** start SOURCE MATERIAL **
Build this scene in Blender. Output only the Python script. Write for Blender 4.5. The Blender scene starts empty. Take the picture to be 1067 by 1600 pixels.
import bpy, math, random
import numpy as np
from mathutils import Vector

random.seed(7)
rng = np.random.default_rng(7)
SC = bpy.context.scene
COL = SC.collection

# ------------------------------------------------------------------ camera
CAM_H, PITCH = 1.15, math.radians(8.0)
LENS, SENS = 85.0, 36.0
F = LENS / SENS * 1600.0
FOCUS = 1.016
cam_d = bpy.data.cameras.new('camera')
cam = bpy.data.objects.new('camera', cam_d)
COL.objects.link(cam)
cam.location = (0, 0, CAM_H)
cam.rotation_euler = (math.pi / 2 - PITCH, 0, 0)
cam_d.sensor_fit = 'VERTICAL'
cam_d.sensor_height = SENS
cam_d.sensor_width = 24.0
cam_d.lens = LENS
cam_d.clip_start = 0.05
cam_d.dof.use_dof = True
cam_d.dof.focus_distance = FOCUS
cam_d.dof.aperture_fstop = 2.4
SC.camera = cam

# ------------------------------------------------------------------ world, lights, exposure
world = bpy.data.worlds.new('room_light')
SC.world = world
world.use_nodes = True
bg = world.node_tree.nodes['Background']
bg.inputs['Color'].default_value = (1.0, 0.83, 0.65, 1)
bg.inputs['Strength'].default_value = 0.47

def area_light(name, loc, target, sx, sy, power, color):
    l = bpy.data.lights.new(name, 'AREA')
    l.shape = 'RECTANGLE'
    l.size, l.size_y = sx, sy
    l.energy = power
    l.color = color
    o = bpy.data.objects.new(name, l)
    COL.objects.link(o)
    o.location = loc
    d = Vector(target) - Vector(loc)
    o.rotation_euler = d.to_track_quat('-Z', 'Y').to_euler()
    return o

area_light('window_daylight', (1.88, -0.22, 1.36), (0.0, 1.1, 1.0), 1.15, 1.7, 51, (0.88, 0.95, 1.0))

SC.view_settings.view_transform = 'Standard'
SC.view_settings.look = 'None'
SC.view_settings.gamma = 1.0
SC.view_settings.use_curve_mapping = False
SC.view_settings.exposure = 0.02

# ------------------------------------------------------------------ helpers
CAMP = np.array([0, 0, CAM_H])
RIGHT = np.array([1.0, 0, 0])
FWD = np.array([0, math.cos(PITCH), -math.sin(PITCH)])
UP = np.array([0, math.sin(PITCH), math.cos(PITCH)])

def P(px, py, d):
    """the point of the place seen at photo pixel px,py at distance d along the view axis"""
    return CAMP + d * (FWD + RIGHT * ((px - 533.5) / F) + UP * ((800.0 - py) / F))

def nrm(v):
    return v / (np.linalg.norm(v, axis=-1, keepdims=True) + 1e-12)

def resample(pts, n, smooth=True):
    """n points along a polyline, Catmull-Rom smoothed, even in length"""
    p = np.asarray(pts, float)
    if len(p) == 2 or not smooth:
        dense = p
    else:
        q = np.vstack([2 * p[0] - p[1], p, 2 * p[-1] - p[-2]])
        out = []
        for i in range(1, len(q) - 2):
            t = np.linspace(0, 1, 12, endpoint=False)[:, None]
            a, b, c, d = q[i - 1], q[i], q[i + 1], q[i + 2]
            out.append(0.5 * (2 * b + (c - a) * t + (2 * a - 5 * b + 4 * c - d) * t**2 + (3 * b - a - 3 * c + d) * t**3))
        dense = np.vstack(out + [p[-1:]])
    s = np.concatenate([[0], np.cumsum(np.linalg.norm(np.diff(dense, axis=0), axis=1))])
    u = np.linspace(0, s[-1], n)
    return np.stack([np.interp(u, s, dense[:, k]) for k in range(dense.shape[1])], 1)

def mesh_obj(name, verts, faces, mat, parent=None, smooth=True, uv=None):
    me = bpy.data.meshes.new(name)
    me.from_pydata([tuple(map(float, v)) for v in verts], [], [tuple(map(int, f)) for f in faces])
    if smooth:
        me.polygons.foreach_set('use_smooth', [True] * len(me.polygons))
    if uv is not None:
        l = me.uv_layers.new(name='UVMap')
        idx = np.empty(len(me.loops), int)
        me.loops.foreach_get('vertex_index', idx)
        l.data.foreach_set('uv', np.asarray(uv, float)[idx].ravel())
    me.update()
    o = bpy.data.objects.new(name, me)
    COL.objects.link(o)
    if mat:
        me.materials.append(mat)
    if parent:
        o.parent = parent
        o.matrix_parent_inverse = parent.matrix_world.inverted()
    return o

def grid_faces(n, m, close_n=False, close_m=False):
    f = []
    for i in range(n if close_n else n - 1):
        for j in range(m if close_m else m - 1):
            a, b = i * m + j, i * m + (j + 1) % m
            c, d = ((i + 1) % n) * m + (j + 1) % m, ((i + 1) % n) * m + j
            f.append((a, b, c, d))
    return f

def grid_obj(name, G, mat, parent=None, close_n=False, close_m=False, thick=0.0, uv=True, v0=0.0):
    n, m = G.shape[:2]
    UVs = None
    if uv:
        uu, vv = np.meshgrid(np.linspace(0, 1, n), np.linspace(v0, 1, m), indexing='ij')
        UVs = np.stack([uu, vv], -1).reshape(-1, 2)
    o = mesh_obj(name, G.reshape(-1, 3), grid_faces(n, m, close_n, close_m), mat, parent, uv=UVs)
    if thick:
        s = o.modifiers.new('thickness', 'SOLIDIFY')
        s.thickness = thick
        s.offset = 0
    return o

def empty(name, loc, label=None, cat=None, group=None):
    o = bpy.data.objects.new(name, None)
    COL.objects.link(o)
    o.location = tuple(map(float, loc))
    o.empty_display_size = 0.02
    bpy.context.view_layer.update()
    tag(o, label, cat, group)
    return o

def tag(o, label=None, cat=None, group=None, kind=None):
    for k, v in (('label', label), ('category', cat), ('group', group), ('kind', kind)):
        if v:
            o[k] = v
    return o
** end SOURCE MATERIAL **
#### [WHAT TO WORK ON]
Repeat the material word for word from its opening line up to and including the line containing "bg.inputs['Strength'].default_value = 0.47".

#### [WRITTEN SOLUTION]
Build this scene in Blender. Output only the Python script. Write for Blender 4.5. The Blender scene starts empty. Take the picture to be 1067 by 1600 pixels.
import bpy, math, random
import numpy as np
from mathutils import Vector

random.seed(7)
rng = np.random.default_rng(7)
SC = bpy.context.scene
COL = SC.collection

# ------------------------------------------------------------------ camera
CAM_H, PITCH = 1.15, math.radians(8.0)
LENS, SENS = 85.0, 36.0
F = LENS / SENS * 1600.0
FOCUS = 1.016
cam_d = bpy.data.cameras.new('camera')
cam = bpy.data.objects.new('camera', cam_d)
COL.objects.link(cam)
cam.location = (0, 0, CAM_H)
cam.rotation_euler = (math.pi / 2 - PITCH, 0, 0)
cam_d.sensor_fit = 'VERTICAL'
cam_d.sensor_height = SENS
cam_d.sensor_width = 24.0
cam_d.lens = LENS
cam_d.clip_start = 0.05
cam_d.dof.use_dof = True
cam_d.dof.focus_distance = FOCUS
cam_d.dof.aperture_fstop = 2.4
SC.camera = cam

# ------------------------------------------------------------------ world, lights, exposure
world = bpy.data.worlds.new('room_light')
SC.world = world
world.use_nodes = True
bg = world.node_tree.nodes['Background']
bg.inputs['Color'].default_value = (1.0, 0.83, 0.65, 1)
bg.inputs['Strength'].default_value = 0.47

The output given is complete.